A phrase sometimes used to refer to excellence is “the bee’s knees.”  My daughter and I had a chat about the origin of the phrase; it led to the oft-utilized solution of “googling it.”
I found more than I bargained for.... If we travel to 1906, the phrase “bee’s knees” showed up on a cargo ship’s manifest.  It appears in a listing of seven cases of bee’s knees.  It was used to connote a make-believe product.  When apprentices were sent to fetch supplies, they might be asked to bring a carton of bee’s knees; it was a ritual of mild hazing.  By the 1920’s, there were a string of nonsense descriptions that were popularized on the radio.  These included “the cat’s whiskers” or “the cat’s pyjamas,” the ee’s ankles,” “the elephant’s ankles,” and“the snake’s hips.” One explanation allows that the bee’s knees was simply meaningless.

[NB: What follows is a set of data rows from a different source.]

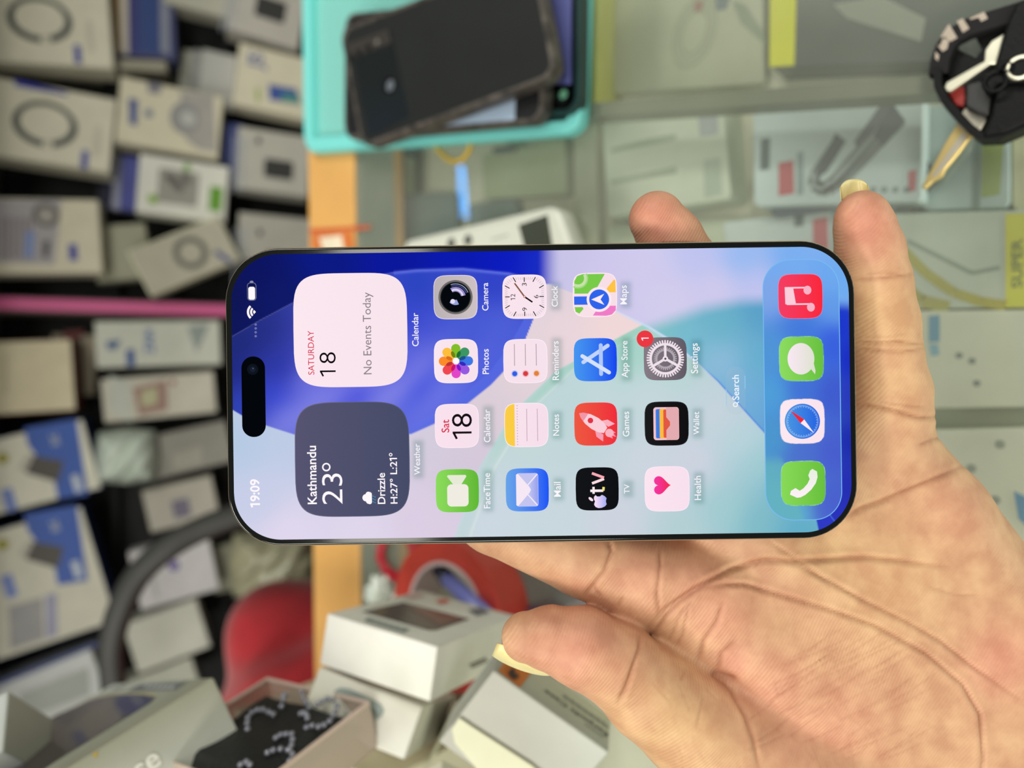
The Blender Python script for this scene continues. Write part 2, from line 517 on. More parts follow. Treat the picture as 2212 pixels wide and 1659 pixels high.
# --- wallpaper: colour field evaluated on a fine grid, in photograph pixels
def wall_colour(U, V):
    def sm(x, a, b_):
        t = np.clip((x - a) / (b_ - a), 0, 1); return t * t * (3 - 2 * t)
    def lay(base, colr, m):
        return base + (np.array(C(*colr)) - base) * m[..., None]
    K = np.zeros(U.shape + (3,))
    def fill(pts):      # inverse-distance blend of colour samples
        num = np.zeros(U.shape + (3,)); den = np.zeros(U.shape)
        for u, v, c in pts:
            w = 1.0 / (((U - u) ** 2 + (V - v) ** 2) / 6400 + 0.35) ** 1.6
            num += w[..., None] * np.array(C(*c)); den += w
        return num / den[..., None]
    # lilac and pink paper, lower left to centre
    K = fill([(520, 960, (182, 202, 228)), (560, 1080, (200, 206, 232)), (620, 1150, (226, 216, 238)), (640, 960, (190, 203, 230)), (780, 1150, (224, 215, 236)),
              (900, 1120, (220, 206, 228)), (920, 960, (212, 205, 222)), (1000, 1000, (212, 200, 218)), (1060, 880, (220, 206, 216)),
              (1130, 800, (226, 210, 216)), (1220, 700, (234, 214, 220)), (1320, 700, (242, 216, 216)), (1190, 640, (222, 208, 218))])
    # lavender to sky blue, upper right
    up = fill([(1230, 570, (200, 196, 232)), (1300, 600, (208, 200, 236)), (1400, 570, (210, 204, 238)), (1450, 640, (214, 206, 236)),
               (1500, 560, (190, 195, 240)), (1550, 620, (214, 204, 236)), (1600, 560, (140, 184, 242)), (1640, 620, (200, 198, 238)),
               (1700, 560, (110, 172, 240)), (1820, 600, (108, 170, 240))])
    xa = np.array([1100, 1180, 1290, 1400, 1455, 1550, 1650, 1730, 1850.])
    ya = np.array([580, 612, 652, 704, 738, 822, 932, 1030, 1190.])
    arc = np.interp(U, xa, ya)
    m_up = sm(arc - V, -1.5, 1.5)
    K = K + (up - K) * m_up[..., None]
    # teal blob right of the arc
    tb = np.interp(U, [1380, 1450, 1520, 1600, 1700, 1850], [715, 690, 665, 650, 648, 660.])
    soft = np.interp(U, [1380, 1500, 1650, 1850], [22, 24, 20, 16.])
    teal = fill([(1420, 720, (130, 196, 196)), (1480, 740, (118, 186, 208)), (1560, 700, (104, 178, 198)), (1640, 680, (88, 160, 200)), (1560, 780, (150, 192, 220)),
                 (1640, 780, (100, 176, 206)), (1640, 880, (110, 172, 216)), (1600, 850, (120, 178, 218)), (1700, 900, (90, 150, 215)),
                 (1800, 700, (16, 40, 205)), (1835, 780, (14, 28, 195)), (1835, 950, (20, 26, 170)), (1835, 860, (38, 48, 185)), (1830, 1050, (34, 40, 178)), (1800, 1120, (42, 48, 190))])
    m_t = sm((V - tb) / soft, -1, 1) * m_up
    K = K + (teal - K) * m_t[..., None]
    # pale green disc, below the arc
    xe = np.array([560, 700, 800, 890, 1010, 1150, 1200.])      # v
    ye = np.array([1640, 1390, 1203, 1108, 1035, 984, 975.])    # u of its left edge
    edge = np.interp(V, xe, ye)
    disc = fill([(1050, 1120, (205, 216, 226)), (1150, 950, (196, 216, 218)), (1250, 900, (190, 214, 216)), (1300, 850, (196, 216, 220)),
                 (1400, 850, (200, 216, 222)), (1400, 1000, (206, 214, 224)), (1200, 1130, (200, 216, 222)), (1330, 1130, (208, 212, 224)),
                 (1500, 1000, (210, 212, 226)), (1550, 900, (200, 212, 222)), (1600, 950, (186, 212, 220)), (1560, 1100, (160, 204, 208)), (1480, 1150, (180, 208, 212)),
                 (1640, 1130, (124, 186, 198)), (1640, 1000, (160, 204, 210)), (1720, 1150, (90, 170, 200)), (1700, 1050, (100, 178, 200)), (1420, 760, (168, 212, 200)), (1350, 760, (160, 210, 196))])
    m_d = sm(U - edge, -2, 2) * (1 - m_up)
    band = np.exp(-((U - edge - 16) / 16.0) ** 2) * (U > edge) * np.interp(V, [700, 900, 1000, 1160], [0.85, 0.55, 0.25, 0.25])
    disc = disc + (np.array(C(160, 208, 190)) - disc) * band[..., None]
    line = np.exp(-((U - edge - 34) / 3.0) ** 2) * np.interp(V, [700, 900, 1000], [0.1, 0.5, 0.5])
    disc = lay(disc, (220, 232, 226), line)
    K = K + (disc - K) * m_d[..., None]
    # bright thin rim of the arc
    rim = np.exp(-((V - arc - 2) / 3.2) ** 2) * sm(U, 1250, 1420) * (1 - sm(U, 1480, 1560))
    K = lay(K, (200, 220, 248), rim * 0.9)
    rim = np.exp(-((V - arc) / 3.0) ** 2) * sm(U, 1500, 1560)
    K = lay(K, (70, 130, 225), rim * 0.8)
    # deep blue corner below the arc's end
    cb = sm(U - np.interp(V, [1080, 1130, 1180], [1752, 1765, 1775]), -2, 2) * sm(V, 1085, 1100)
    K = lay(K, (46, 58, 196), cb * (1 - m_up))
    # the big blue disc, upper left
    lo = np.interp(U, [480, 503, 540, 640, 720, 800, 890, 960, 1010, 1060, 1100, 1130, 1150, 1165, 1180],
                   [868, 886, 908, 940, 952, 952, 937, 906, 872, 832, 790, 745, 695, 655, 612.])
    hi = np.interp(U, [480, 500, 560, 630, 740, 850, 900, 1000, 1100, 1180], [738, 727, 692, 655, 610, 588, 583, 580, 590, 612.])
    bl = fill([(510, 800, (24, 34, 118)), (540, 880, (40, 62, 178)), (600, 800, (38, 48, 158)), (600, 860, (38, 60, 214)), (620, 900, (110, 120, 226)), (680, 850, (108, 112, 224)),
               (760, 850, (52, 62, 218)), (830, 850, (118, 122, 226)), (790, 930, (110, 116, 230)), (900, 900, (84, 102, 224)), (900, 830, (56, 78, 222)), (960, 850, (92, 106, 226)),
               (900, 780, (100, 106, 222)), (880, 700, (52, 68, 206)), (900, 620, (40, 66, 190)), (1000, 720, (66, 88, 212)), (1080, 700, (80, 98, 216)),
               (1070, 770, (78, 96, 220)), (1060, 620, (44, 62, 196)), (1150, 620, (44, 62, 200)), (560, 720, (36, 46, 130)), (520, 740, (28, 38, 108))])
    m_b = sm(lo - V, -2.2, 2.2) * sm(V - hi, -2.6, 2.6) * (U < 1183)
    # curved bevel along its right rim
    dist = lo - V
    nrm = np.interp(U, [850, 960, 1060, 1150], [22, 26, 34, 60.])
    bev = sm(dist, nrm, nrm - 5) * sm(U, 860, 900)
    bl = lay(bl, (86, 106, 226), bev * 0.75)
    top = fill([(510, 640, (16, 22, 82)), (560, 590, (12, 20, 96)), (600, 640, (16, 26, 104)), (700, 560, (12, 26, 132)), (850, 560, (12, 24, 156)),
                (1000, 560, (10, 26, 176)), (1100, 560, (10, 24, 190)), (1160, 570, (26, 46, 196))])
    m_top = sm(hi - V, -4, 1) * (1 - sm(U, 1160, 1215))
    K = K + (top - K) * m_top[..., None]
    K = K + (bl - K) * m_b[..., None]
    for (u0, v0, u1, v1, w_, k_) in ((560, 960, 790, 800, 34, 0.5), (770, 930, 930, 770, 26, 0.45), (880, 930, 1010, 790, 30, 0.25), (640, 840, 700, 790, 30, 0.2)):
        L_ = math.hypot(u1 - u0, v1 - v0); dx_, dy_ = (u1 - u0) / L_, (v1 - v0) / L_
        q_ = (U - u0) * dx_ + (V - v0) * dy_; p_ = (U - u0) * dy_ - (V - v0) * dx_
        K = lay(K, (140, 140, 232), np.exp(-(p_ / w_) ** 2) * np.exp(-((q_ - L_ / 2) / (0.6 * L_)) ** 2) * k_ * m_b)
    tl = np.exp(-((V - hi - 2) / 3.4) ** 2) * (U > 850) * (U < 1178)
    K = lay(K, (92, 110, 226), tl * 0.8)
    # soft grey halo the captions carry on light wallpaper
    for u_, v_, hw_ in ((1052, 1060, 38), (1052, 920, 36), (901, 992, 34), (1204, 1057, 17), (1201, 918, 23), (1200, 779, 42), (1198, 640, 23), (1349, 637, 21), (1351, 776, 40), (1352, 916, 27), (1354, 1056, 11), (1502, 774, 33), (1504, 914, 25), (1507, 1054, 27)):
        hal = np.exp(-(np.abs((U - u_ - 3) / 13.0)) ** 3) * np.exp(-(np.maximum(np.abs(V - v_) - hw_, 0) / 9.0) ** 2)
        K = K * (1 - 0.36 * hal[..., None] * np.array([1.0, 0.72, 0.78]))
    return np.clip(K, 0, 1)

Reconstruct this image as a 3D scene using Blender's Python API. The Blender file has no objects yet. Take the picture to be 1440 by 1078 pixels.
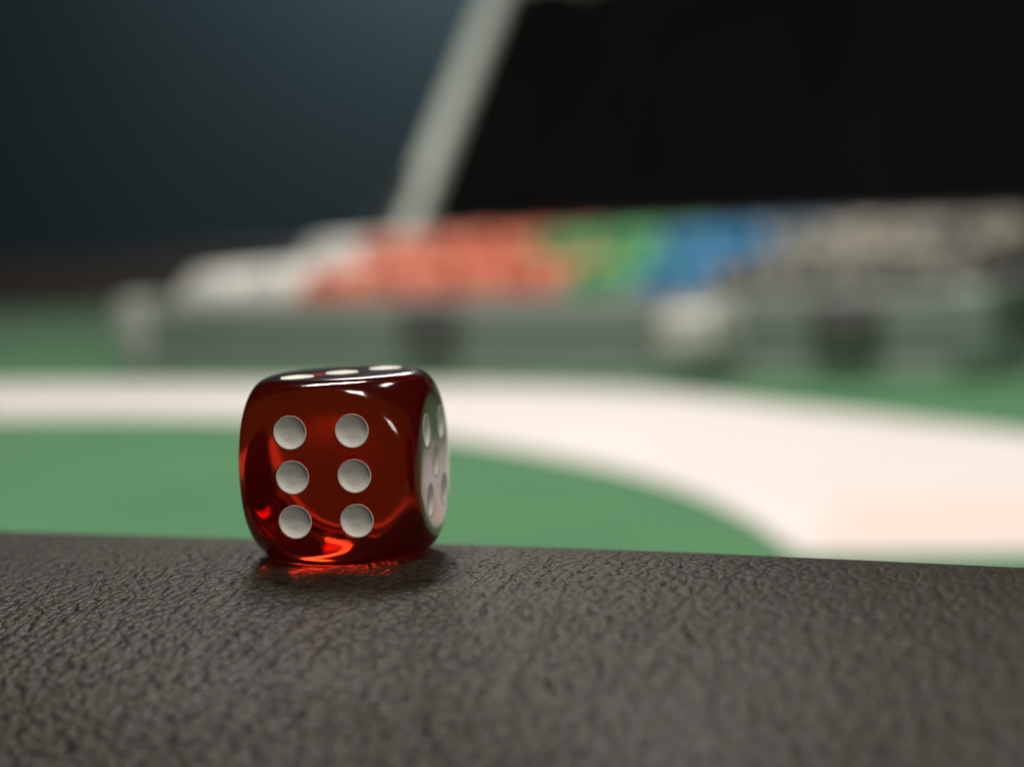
import bpy, bmesh, math, random
from mathutils import Vector, Matrix
random.seed(7)
sc = bpy.context.scene
C = sc.collection
R = math.radians

# ------------------------------------------------------------------ camera
cam = bpy.data.cameras.new('camera')
cam_o = bpy.data.objects.new('camera', cam)
C.objects.link(cam_o)
cam.sensor_width = 36.0
cam.lens = 62.5
cam.clip_start = 0.01
cam.clip_end = 50
cam_o.matrix_world = (Matrix.Translation((0, 0, 0.095)) @ Matrix.Rotation(R(90 - 5.8), 4, 'X')
                      @ Matrix.Rotation(R(-2.2), 4, 'Z'))
cam.dof.use_dof = True
cam.dof.focus_distance = 0.1475
cam.dof.aperture_fstop = 14.6
cam.dof.aperture_blades = 0
sc.camera = cam_o

# ------------------------------------------------------------------ world: the dim room
w = bpy.data.worlds.new('World')
sc.world = w
w.use_nodes = True
w.node_tree.nodes['Background'].inputs[0].default_value = (0.75, 0.86, 1.0, 1)
w.node_tree.nodes['Background'].inputs[1].default_value = 0.012

# ------------------------------------------------------------------ lamps
def lamp(name, loc, target, sx, sy, power, col):
    l = bpy.data.lights.new(name, 'AREA')
    l.shape = 'RECTANGLE'; l.size = sx; l.size_y = sy
    l.energy = power; l.color = col
    o = bpy.data.objects.new(name, l); C.objects.link(o)
    d = Vector(target) - Vector(loc)
    o.matrix_world = Matrix.Translation(loc) @ d.to_track_quat('-Z', 'Y').to_matrix().to_4x4()
    return o
lamp('table_lamp', (-0.15, 0.76, 1.00), (0.0, 0.60, 0), 0.42, 0.12, 10.5, (1.0, 0.95, 0.88))
lamp('ceiling_lamp', (0.42, 0.55, 1.10), (0.22, 0.55, 0), 0.30, 0.12, 2.2, (1.0, 0.94, 0.86))
lamp('distant_lamp', (-0.12, 3.05, 0.88), (0.0, 0.15, 0.07), 0.40, 0.24, 3.0, (1.0, 0.92, 0.80))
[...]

During the 20’s, there was a renowned flapper named Bee Jackson.  She popularized the Charleston, a famous loose-kneed dance. One hypothesis that is bandied about is that it was her dancing that promoted the phrase. Other stories hold that the bee’s knees includes “b’s” and “e’s,” letters that stand for be-alls and end-alls...as in alpha and omega, beginning and end, the best.
Whatever the origin, it has remained an integral part of our language for over 100 years.  Now that's "the bee's knees."